### REQUEST:
Write out the data below in full, unchanged, minus the images.

### SOURCE EXCERPT:
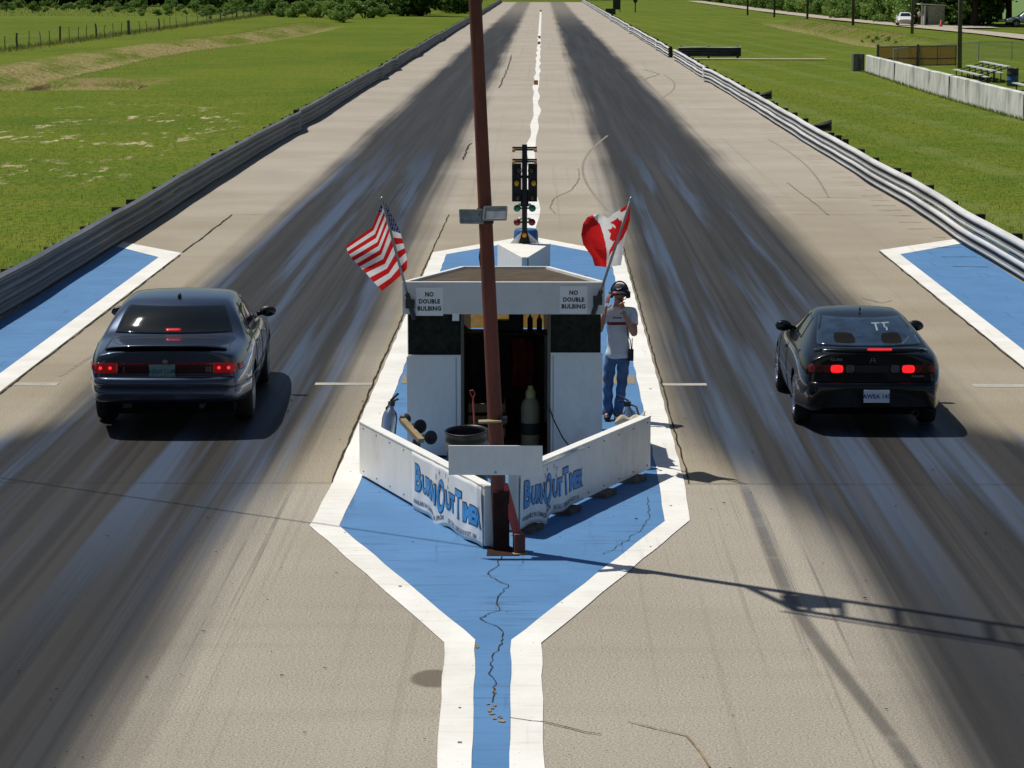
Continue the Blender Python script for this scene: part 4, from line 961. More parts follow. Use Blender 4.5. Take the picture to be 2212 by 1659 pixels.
def banner(p, d, n_, a, b, zt, zb, label, seed, sag):
    """hanging vinyl from distance a to b along the wall; text follows the surface"""
    L = b - a
    def S(u, v, off=0.0):
        uu = max(0.0, min(1.0, u))
        wv = 0.006 * math.sin(uu * 17 + v * 3 + seed) * (1.1 - v) + 0.004 * math.sin(uu * 31 + seed * 3 - 5 * v) * (1.2 - v) + 0.022 * math.exp(-((uu - 0.36) / 0.035) ** 2) * (1 - v * 0.7) + 0.012 * abs(math.sin(uu * 6.3 + v))
        low = zb - sag * (0.5 + 0.5 * math.sin(uu * 19 + seed)) * (0.4 + 0.6 * math.sin(math.pi * uu)) - 0.05 * math.exp(-((uu - 0.36) / 0.06) ** 2)
        q = p + d * (a + L * u) - n_ * (0.014 + max(-0.008, wv) + off)
        return Vector((q.x, q.y, low + (zt - low) * v))
    c_ = p + d * (a + L / 2)
    t = thing('banner', label, 'banner', (c_.x, c_.y, zb), group='banners on the low walls')
    o = MB().grid(lambda u, v: S(u, v), 90, 14).build('cloth', 'banner', t, smooth=True, fix=False)
    q = o.modifiers.new('thickness', 'SOLIDIFY'); q.thickness = 0.003; q.offset = 0
    Hh = zt - zb
    def wrap(mb, txt, u0, v0, size, bold, off, mi, align='LEFT', sx=1.0, space=1.0):
        vs, fs = text_geo(txt, size, bold, 0.0, align, 1.0, space)
        mb.add([S(u0 + x.x * sx / L, v0 + x.y / Hh, off) for x in vs], fs, mi)
        return max(v.x for v in vs) * sx / L if vs else 0
    out, blue_ = MB(), MB()
    # letters: large initial, small capitals
    u = 0.045
    for ch, sz, v0, drop, sx in (('B', 0.34, 0.56, 0, 0.86), ('URN', 0.215, 0.50, 0, 0.88), ('O', 0.40, 0.47, 0, 0.55), ('UT', 0.215, 0.45, 0, 0.88), ('T', 0.34, 0.50, 0, 0.75), ('IMER', 0.215, 0.43, 0, 0.88)):
        sx *= L / 1.74; w_ = wrap(blue_, ch, u, v0, sz, 0.010, 0.0070, 0, sx=sx, space=0.92)
        wrap(out, ch, u, v0, sz, 0.022, 0.0045, 0, sx=sx, space=0.92)
        u += w_ + 0.012
    blue_.build('lettering', 'banner_blue', t, fix=False); out.build('lettering_outline', 'banner_dark', t, fix=False)
    sm = MB()
    wrap(sm, 'AVAILABLE IN CANADA FROM', 0.03, 0.15, 0.058, 0.002, 0.004, 0, space=1.05, sx=.85 * L / 1.6); wrap(sm, 'OR CALL 1.800.263.0118 EXT. 104', 0.52, 0.10, 0.058, 0.002, 0.004, 0, space=1.05, sx=.72 * L / 1.6)
    for s_, u_, v_ in (('3', 0.36, 0.80), ('2', 0.33, 0.67), ('4', 0.40, 0.88), ('1', 0.50, 0.62), ('5', 0.50, 0.88), ('7', 0.54, 0.82), ('6', 0.53, 0.70)): wrap(sm, s_, u_, v_, 0.055, 0.002, 0.004, 0)
    wrap(sm, 'R', 0.955, 0.62, 0.04, 0.001, 0.004, 0)
    sm.build('lettering', 'banner_grey', t, fix=False)
banner(L0, dL, nL, LL * 0.475, LL * 0.995, 0.585, 0.03, 'white blue-lettered banner on the sunlit low wall left of the pole', 0.4, 0.03)
banner(RA, dR, nR, LR * 0.01, LR * 0.455, 0.60, 0.075, 'white blue-lettered banner on the shaded low wall right of the pole', 2.1, 0.02)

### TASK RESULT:
Continue the Blender Python script for this scene: part 4, from line 961. More parts follow. Use Blender 4.5. Take the picture to be 2212 by 1659 pixels.
def banner(p, d, n_, a, b, zt, zb, label, seed, sag):
    """hanging vinyl from distance a to b along the wall; text follows the surface"""
    L = b - a
    def S(u, v, off=0.0):
        uu = max(0.0, min(1.0, u))
        wv = 0.006 * math.sin(uu * 17 + v * 3 + seed) * (1.1 - v) + 0.004 * math.sin(uu * 31 + seed * 3 - 5 * v) * (1.2 - v) + 0.022 * math.exp(-((uu - 0.36) / 0.035) ** 2) * (1 - v * 0.7) + 0.012 * abs(math.sin(uu * 6.3 + v))
        low = zb - sag * (0.5 + 0.5 * math.sin(uu * 19 + seed)) * (0.4 + 0.6 * math.sin(math.pi * uu)) - 0.05 * math.exp(-((uu - 0.36) / 0.06) ** 2)
        q = p + d * (a + L * u) - n_ * (0.014 + max(-0.008, wv) + off)
        return Vector((q.x, q.y, low + (zt - low) * v))
    c_ = p + d * (a + L / 2)
    t = thing('banner', label, 'banner', (c_.x, c_.y, zb), group='banners on the low walls')
    o = MB().grid(lambda u, v: S(u, v), 90, 14).build('cloth', 'banner', t, smooth=True, fix=False)
    q = o.modifiers.new('thickness', 'SOLIDIFY'); q.thickness = 0.003; q.offset = 0
    Hh = zt - zb
    def wrap(mb, txt, u0, v0, size, bold, off, mi, align='LEFT', sx=1.0, space=1.0):
        vs, fs = text_geo(txt, size, bold, 0.0, align, 1.0, space)
        mb.add([S(u0 + x.x * sx / L, v0 + x.y / Hh, off) for x in vs], fs, mi)
        return max(v.x for v in vs) * sx / L if vs else 0
    out, blue_ = MB(), MB()
    # letters: large initial, small capitals
    u = 0.045
    for ch, sz, v0, drop, sx in (('B', 0.34, 0.56, 0, 0.86), ('URN', 0.215, 0.50, 0, 0.88), ('O', 0.40, 0.47, 0, 0.55), ('UT', 0.215, 0.45, 0, 0.88), ('T', 0.34, 0.50, 0, 0.75), ('IMER', 0.215, 0.43, 0, 0.88)):
        sx *= L / 1.74; w_ = wrap(blue_, ch, u, v0, sz, 0.010, 0.0070, 0, sx=sx, space=0.92)
        wrap(out, ch, u, v0, sz, 0.022, 0.0045, 0, sx=sx, space=0.92)
        u += w_ + 0.012
    blue_.build('lettering', 'banner_blue', t, fix=False); out.build('lettering_outline', 'banner_dark', t, fix=False)
    sm = MB()
    wrap(sm, 'AVAILABLE IN CANADA FROM', 0.03, 0.15, 0.058, 0.002, 0.004, 0, space=1.05, sx=.85 * L / 1.6); wrap(sm, 'OR CALL 1.800.263.0118 EXT. 104', 0.52, 0.10, 0.058, 0.002, 0.004, 0, space=1.05, sx=.72 * L / 1.6)
    for s_, u_, v_ in (('3', 0.36, 0.80), ('2', 0.33, 0.67), ('4', 0.40, 0.88), ('1', 0.50, 0.62), ('5', 0.50, 0.88), ('7', 0.54, 0.82), ('6', 0.53, 0.70)): wrap(sm, s_, u_, v_, 0.055, 0.002, 0.004, 0)
    wrap(sm, 'R', 0.955, 0.62, 0.04, 0.001, 0.004, 0)
    sm.build('lettering', 'banner_grey', t, fix=False)
banner(L0, dL, nL, LL * 0.475, LL * 0.995, 0.585, 0.03, 'white blue-lettered banner on the sunlit low wall left of the pole', 0.4, 0.03)
banner(RA, dR, nR, LR * 0.01, LR * 0.455, 0.60, 0.075, 'white blue-lettered banner on the shaded low wall right of the pole', 2.1, 0.02)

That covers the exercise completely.